La propaganda sulle imprese coloniali si organizzò intorno a diversi temi. Oltre a quelli consueti come il culto del Duce, della madrepatria, della bandiera e del popolo italiano, ebbe un ruolo importante quello dell'imperialismo, con il suo assortimento di razzismo e di romanità. Infatti l'alta idea che il fascismo italiano finse di avere del suo popolo e della sua nazione portò il regime a promuovere un imperialismo che si svilupasse in continuità con l'Antichità.31 Importanti lavori urbani mirarono a rinforzare il prestigio di Roma, capitale dell'impero romano e si riprese qualche abitudine della civiltà antica, come l'organizzazione militare applicata nella milizia e nei movimenti giovanili fascisti, il saluto romano e il simbolo dell'aquila. Gli autori per ragazzi del Ventennio sfruttarono questi temi per rappresentare la realtà italiana a loro contemporanea. È particolarmente vero in Soldatini d'ogni giorno: Paolo, il giovane protagonista, partecipa a un'adunata di Balilla nella palestra della scuola.

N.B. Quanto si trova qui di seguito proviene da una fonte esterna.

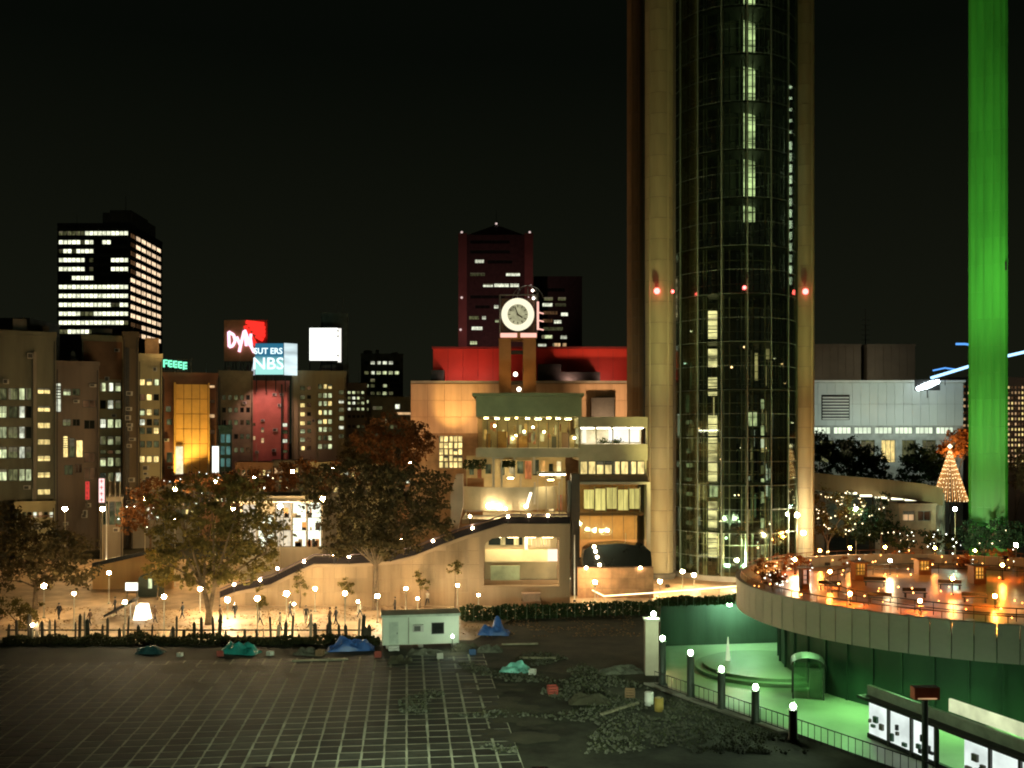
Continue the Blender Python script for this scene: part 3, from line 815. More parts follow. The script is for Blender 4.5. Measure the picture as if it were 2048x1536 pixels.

«Ecco uno squillo di tromba: era il segnale, e tutti i Balilla si schierarono, diritti come soldatini, con gli occhi fissi sul volto del Centurione che impartiva ordini e disposizioni. Poi la pioggia si attenuò [...]. Allora i Balilla poterono uscire, divisi a squadre, in formazione perfetta, come un piccolo esercito in ordinanza: e così sfilarono per le vie adiacenti al casamento scolastico, fra l'ammirazione dei viandanti, che facevano ala e salutavano romanamente, o alla voce».32

Già avviata in fine Ottocento, l'espansione coloniale diventò, sotto il regime fascista, un'ambizione nazionale prioritaria. Il desiderio di dominare il Mediterraneo, il «Mare Nostrum» della retorica romana imperialistica, spinse l'Italia a estendere la propria autorità in Africa. Per giustificare le imprese coloniali, il regime di Mussolini vaneggiò una pretesa superiorità degli italiani, secondo l'idea, condivisa anche fuori del fascismo, di una necessaria missione civilizzatrice degli europei sugli altri continenti e, per quel che riguarda l'Abissinia, entrò in considerazione anche l'argomento della vendetta per la sconfitta di Adua nel 1896.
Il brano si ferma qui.